Kaybolan eşyalar ve Faraday kafesi
Radyoevi’ndeki inşaat çalışmaları durmaksızın ilerlerken kurum çalışanları, yapıdaki kıymetli eşyaların, stüdyodaki kayıt cihazlarının, taş plakların ve Faraday kafesinin nerede olduğunu soruyor. KESK Haber-Sen Basın Yayın Eğitim Sekreteri Banu Savaş, yapının içini tarif ederken kapıların yekpare cevizden, kollarının pirinçten yapıldığını söylüyor ve bunların kırılarak yerlerinden çıkarıldığını belirtiyor. Stüdyodaki cihazların Beyoğlu’ndaki Tepebaşı binasına yığıldığını anlatan Savaş, daha sonra buranın da depreme dayanıksız olduğu iddiasıyla boşaltıldığını ekliyor. Savaş’a göre, Radyoevi Müzesi’ndeki tarihi malzemelerinde de aralarında bulunduğu teknik ekipmanın sigortalanarak uzmanlarca taşınması gerekirdi, ancak taş plaklar kurum çalışanları tarafından elde taşındı. Toz ve rutubete maruz kalmaması gereken bantlar ise poşetlere kondu.
Dışarıdan gelen elektromanyetik dalgaları engelleyerek kayıtların parazitsiz tutulmasını, içerideki bilginin ise sinyal dışarı çıkamadığı için sızmamasını sağlayan bu yapının akıbeti belirsiz. Faraday kafesinin nerede olduğu da bilinmiyor.

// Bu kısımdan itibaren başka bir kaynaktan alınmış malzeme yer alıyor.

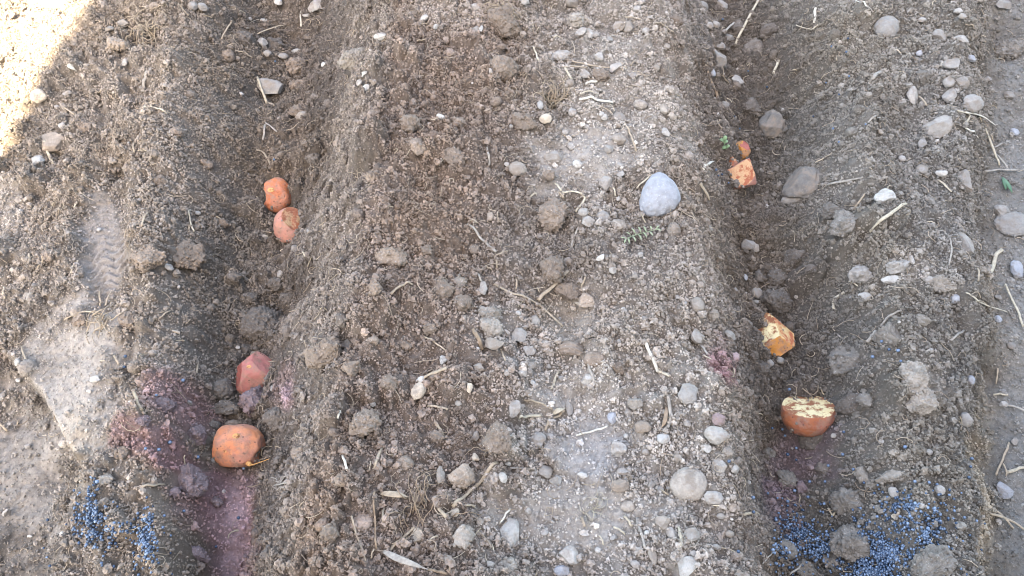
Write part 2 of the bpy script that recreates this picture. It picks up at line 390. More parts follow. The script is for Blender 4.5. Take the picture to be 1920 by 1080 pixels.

Radyoevi Müzesi'nde kullanılan cihazlardan belgelere ve anıların yer aldığı fotoğraflara kadar radyo yayınlarına dair ne varsa sergileniyordu.
Çalışanlar, genel Müdür İbrahim Eren döneminde yaşanan bu taşınmayla ilgili kuruma yazılar yazdı, TBMM'de milletvekilleri soru önergesi de verdiğini, ama cevap alınamadı. Eren, Cumhurbaşkanı Erdoğan’ın oğlu Bilal Erdoğan’ın Kartal İmam Hatip Lisesi’nden sınıf arkadaşıydı.
Restorasyon için 2 milyar 90 milyon bütçe ayrıldı
Öte yandan, İstanbul Valiliği 2025 yatırım programında, yapıların restorasyonu için toplamda 2 milyar 90 milyon TL’lik bütçe ayrıldığı görülüyor. TRT, Ulus binasının güçlendirme ve tadilat işi için 2023’te başlayıp 2026’da bitmesi planlanan projeye 1.4 milyar TL, Radyoevi binasının güçlendirme ve restorasyon projesi için ise 690 milyon TL bütçe ayrıldı. İstanbul Valiliği’nin 2024 yılı yatırım programına göre Ulus’taki bina için 948 milyon TL’lik bütçe ayrılmış ve bu kapsamda “kümülatif harcama tutarı” başlığı altında 256 milyon 700 bin TL’lik harcama yapılmıştı. Yine geçen yıl Harbiye’deki TRT İstanbul Müdürlüğü binası için de 457 milyon 931 bin TL’lik bir bütçe ayrıldı ve bina için 188 milyon 500 bin TL’lik harcama yapıldı.
Tarihi TRT Radyoevi’nde yürütülen çalışmalar, bir yandan kültürel mirasın korunması iddiasıyla sürerken, diğer yandan yapının belleğinde saklı eşyaların, kayıtların ve teknik donanımın akıbetine dair soru işaretlerini büyütüyor. Koruma Kurulu’nun “radyoevi işlevi devam edecek” güvencesi, kent hafızası açısından kritik önem taşıyor. Radyoevi’nin geleceği ise yalnızca yapının restorasyonuyla değil, içindeki kültürel mirasın nasıl korunacağıyla da belirlenecek.